God, is it true what we’re singing?! Why have you not broken off her chains? We’ve prayed hard for her lots of times, and although sometimes there are brief moments of relief, soon enough she finds herself bound up and desperate again.
But then I thought about that homeless guy who told me God had set him free four times in his life and cleaned out all his dirt and addiction. But each time when he went back out into the world it filled him right back up.
And then in church we read in Jeremiah where God tells the people to repent because they just keep on doing their own thing and filling up their lives with muck.
And some new words started to come to me. Not that I’m sure they were God’s or anything. But maybe.
“I am the type to break every chain. But you are the type that keep putting them back on.”

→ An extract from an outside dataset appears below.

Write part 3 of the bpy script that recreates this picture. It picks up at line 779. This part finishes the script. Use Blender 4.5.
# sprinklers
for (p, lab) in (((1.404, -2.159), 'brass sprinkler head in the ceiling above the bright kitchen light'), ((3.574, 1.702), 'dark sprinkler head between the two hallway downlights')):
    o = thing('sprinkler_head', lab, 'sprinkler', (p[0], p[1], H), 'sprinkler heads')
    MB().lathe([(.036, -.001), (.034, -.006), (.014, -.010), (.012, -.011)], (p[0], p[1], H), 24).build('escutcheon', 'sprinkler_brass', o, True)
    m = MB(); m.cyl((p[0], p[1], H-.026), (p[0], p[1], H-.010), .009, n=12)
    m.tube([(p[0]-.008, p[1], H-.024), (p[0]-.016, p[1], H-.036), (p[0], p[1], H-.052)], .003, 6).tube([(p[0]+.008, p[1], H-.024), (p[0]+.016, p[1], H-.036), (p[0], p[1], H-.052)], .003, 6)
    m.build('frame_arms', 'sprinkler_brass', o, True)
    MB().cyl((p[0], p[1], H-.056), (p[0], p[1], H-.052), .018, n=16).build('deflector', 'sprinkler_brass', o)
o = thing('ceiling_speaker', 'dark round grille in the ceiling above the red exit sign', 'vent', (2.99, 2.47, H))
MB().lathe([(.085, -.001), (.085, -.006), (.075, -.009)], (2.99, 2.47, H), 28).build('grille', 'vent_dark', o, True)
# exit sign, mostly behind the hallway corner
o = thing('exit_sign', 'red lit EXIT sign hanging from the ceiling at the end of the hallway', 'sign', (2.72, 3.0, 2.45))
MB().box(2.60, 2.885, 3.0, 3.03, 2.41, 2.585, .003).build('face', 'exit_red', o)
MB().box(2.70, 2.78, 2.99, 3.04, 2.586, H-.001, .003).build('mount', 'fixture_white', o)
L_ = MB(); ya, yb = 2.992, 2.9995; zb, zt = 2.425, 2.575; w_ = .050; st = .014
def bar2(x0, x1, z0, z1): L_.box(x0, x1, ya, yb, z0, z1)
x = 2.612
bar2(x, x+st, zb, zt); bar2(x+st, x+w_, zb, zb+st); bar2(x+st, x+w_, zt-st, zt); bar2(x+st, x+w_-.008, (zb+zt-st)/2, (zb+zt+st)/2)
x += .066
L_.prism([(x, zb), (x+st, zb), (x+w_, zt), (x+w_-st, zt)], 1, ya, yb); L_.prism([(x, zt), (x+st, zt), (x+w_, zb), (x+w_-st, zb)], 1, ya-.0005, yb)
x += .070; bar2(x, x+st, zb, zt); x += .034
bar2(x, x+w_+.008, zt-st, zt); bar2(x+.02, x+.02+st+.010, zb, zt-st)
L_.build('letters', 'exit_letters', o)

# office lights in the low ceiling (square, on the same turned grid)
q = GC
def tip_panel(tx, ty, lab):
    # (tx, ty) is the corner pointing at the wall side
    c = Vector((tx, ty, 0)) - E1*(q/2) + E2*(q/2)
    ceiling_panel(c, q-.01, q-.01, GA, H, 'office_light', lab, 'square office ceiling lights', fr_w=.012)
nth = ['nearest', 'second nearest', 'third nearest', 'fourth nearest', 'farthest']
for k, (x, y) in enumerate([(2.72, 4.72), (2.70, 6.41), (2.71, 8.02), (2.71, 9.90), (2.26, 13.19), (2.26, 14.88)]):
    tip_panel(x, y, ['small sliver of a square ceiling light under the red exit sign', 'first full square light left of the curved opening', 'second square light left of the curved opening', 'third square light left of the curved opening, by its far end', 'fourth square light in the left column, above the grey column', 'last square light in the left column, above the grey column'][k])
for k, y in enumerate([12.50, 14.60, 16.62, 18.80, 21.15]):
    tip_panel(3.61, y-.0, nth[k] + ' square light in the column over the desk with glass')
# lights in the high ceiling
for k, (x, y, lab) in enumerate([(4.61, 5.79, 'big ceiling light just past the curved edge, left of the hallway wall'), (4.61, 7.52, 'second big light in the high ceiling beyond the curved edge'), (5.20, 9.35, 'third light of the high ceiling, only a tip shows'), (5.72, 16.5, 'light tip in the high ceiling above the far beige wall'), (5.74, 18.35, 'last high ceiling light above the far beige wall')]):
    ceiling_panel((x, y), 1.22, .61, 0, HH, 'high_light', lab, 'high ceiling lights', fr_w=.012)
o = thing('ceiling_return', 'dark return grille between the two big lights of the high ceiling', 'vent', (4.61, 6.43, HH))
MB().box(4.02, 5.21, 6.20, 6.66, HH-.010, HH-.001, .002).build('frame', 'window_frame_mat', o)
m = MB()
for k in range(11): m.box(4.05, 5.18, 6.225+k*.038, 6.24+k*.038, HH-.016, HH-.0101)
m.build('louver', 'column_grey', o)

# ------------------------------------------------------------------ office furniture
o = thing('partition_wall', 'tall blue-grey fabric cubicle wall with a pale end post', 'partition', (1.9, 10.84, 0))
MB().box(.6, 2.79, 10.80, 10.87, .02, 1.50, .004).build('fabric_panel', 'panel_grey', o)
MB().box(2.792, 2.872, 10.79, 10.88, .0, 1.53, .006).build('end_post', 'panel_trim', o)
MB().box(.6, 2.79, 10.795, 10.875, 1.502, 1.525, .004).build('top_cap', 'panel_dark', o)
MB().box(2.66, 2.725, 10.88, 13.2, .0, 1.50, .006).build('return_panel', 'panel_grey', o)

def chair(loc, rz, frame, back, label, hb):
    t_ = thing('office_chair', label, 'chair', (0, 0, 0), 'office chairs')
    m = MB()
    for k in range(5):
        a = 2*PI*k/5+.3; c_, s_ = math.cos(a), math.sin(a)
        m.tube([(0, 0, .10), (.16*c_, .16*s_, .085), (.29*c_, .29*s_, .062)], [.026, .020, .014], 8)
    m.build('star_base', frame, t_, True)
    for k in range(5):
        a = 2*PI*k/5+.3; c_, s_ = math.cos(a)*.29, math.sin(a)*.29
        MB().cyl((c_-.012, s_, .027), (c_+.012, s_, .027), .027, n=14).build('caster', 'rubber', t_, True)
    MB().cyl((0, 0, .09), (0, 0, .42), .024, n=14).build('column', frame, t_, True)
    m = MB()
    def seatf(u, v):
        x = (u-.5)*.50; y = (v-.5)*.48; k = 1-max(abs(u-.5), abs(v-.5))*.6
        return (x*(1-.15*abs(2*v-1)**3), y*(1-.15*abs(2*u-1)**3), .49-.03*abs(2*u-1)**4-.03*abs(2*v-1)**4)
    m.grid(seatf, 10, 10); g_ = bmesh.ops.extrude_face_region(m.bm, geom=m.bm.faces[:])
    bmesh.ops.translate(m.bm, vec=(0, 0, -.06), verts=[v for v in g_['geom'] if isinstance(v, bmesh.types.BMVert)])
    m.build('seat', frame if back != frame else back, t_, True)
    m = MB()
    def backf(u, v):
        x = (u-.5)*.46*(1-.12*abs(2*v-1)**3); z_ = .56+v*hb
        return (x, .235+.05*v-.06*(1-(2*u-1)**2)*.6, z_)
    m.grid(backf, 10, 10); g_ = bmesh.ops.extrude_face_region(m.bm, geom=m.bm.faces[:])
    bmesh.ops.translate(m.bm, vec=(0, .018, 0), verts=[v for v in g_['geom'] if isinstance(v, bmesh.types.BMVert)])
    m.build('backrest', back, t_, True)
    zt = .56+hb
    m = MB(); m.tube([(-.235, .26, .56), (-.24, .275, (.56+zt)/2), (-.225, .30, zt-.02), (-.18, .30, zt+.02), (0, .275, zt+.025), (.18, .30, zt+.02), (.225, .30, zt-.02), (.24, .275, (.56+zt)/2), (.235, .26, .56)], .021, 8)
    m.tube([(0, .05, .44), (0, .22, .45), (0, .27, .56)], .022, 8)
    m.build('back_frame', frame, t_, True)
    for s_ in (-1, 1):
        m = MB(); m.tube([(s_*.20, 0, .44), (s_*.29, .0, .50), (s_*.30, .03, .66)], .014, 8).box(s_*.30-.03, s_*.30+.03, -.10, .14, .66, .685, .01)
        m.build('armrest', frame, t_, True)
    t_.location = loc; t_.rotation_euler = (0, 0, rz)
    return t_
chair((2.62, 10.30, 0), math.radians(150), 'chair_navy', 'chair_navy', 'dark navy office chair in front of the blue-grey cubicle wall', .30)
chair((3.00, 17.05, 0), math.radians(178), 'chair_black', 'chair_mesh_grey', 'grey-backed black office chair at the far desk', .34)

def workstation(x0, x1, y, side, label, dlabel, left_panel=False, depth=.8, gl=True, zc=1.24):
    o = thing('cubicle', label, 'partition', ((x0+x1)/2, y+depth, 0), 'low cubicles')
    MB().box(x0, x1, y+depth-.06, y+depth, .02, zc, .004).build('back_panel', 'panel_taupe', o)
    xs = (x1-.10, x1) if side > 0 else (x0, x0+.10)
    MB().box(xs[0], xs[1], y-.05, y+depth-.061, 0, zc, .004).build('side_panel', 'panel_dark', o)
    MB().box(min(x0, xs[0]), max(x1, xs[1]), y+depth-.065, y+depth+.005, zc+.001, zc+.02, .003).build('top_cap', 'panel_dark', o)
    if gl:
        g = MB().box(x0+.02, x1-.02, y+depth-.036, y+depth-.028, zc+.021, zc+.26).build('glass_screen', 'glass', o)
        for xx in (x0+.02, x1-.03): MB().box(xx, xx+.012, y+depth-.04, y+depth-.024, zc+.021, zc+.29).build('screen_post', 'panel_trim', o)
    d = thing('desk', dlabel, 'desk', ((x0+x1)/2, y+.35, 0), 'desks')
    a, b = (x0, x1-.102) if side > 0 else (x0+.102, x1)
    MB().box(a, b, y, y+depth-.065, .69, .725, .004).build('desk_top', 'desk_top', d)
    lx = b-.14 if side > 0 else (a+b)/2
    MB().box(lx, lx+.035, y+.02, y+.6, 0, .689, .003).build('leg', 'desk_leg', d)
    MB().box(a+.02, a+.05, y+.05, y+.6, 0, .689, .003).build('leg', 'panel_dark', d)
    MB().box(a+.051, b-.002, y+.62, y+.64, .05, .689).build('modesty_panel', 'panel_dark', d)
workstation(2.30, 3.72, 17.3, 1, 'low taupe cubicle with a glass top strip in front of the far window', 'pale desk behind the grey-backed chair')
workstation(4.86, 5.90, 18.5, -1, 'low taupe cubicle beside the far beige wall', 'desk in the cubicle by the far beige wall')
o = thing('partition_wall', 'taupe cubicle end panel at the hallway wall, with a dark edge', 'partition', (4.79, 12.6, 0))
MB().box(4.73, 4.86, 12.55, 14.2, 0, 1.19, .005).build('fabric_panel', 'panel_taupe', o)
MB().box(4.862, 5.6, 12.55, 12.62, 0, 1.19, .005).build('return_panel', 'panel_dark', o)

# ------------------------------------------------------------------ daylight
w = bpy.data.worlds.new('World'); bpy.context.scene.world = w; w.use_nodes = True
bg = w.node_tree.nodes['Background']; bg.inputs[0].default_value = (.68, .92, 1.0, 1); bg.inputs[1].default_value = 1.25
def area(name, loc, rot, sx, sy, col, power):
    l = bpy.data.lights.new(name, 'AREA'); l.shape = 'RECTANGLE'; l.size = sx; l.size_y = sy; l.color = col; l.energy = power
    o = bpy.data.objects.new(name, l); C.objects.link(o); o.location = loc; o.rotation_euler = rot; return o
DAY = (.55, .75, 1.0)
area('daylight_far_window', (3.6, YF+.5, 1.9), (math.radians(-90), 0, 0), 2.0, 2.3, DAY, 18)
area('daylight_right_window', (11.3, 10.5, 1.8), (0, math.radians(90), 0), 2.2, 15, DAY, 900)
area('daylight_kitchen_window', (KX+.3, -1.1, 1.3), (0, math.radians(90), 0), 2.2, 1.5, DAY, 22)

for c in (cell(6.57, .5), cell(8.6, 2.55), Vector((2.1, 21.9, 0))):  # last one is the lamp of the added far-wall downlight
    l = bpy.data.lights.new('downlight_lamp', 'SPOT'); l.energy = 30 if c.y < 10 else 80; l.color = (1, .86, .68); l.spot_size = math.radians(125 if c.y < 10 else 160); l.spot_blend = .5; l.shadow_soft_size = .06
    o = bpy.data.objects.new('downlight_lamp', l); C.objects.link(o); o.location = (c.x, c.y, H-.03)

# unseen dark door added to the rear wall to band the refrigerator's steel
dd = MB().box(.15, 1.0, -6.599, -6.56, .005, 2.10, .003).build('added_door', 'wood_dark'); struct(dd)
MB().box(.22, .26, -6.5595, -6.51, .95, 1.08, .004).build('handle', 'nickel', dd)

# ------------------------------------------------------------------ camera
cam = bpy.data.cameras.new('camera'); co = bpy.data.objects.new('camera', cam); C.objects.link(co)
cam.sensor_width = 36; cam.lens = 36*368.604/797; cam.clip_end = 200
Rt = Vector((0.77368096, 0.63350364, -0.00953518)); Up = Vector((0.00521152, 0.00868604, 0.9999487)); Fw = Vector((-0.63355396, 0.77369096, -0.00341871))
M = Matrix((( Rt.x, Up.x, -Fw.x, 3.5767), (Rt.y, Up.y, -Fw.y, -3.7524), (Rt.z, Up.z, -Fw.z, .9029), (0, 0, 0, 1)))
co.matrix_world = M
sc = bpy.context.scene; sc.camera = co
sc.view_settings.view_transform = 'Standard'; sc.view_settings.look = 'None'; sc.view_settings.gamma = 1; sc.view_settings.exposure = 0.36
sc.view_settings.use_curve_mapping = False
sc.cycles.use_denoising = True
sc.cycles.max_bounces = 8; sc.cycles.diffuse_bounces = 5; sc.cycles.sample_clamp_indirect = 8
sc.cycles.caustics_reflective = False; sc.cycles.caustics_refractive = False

And I thought about it. I have certain chains I choose to keep putting on. Things that are probably holding me back. And my friend probably has certain damaging mindsets or beliefs that she holds onto too. And our culture pours it into us from all sides as well. But we, both you and me, and every one of our friends, are part of this culture.
And although I can’t take the blame for all that my culture is doing, I don’t think it’s God’s fault. I’m guessing that if I were really committed and believing with 100% of my heart I would recognize the popular mindsets I hold onto that let us out of the responsibility to turn away from our sins. We may not know the path to change the thinking that holds us down. But we’re not trying very hard to escape.
Maybe because it’s so nice just to keep doing our thing.
I don’t know where the line is drawn between what I can help and what only God can help. But I think I probably need to listen when that little pang of conviction taps me and take responsibility for a lot more of my pain.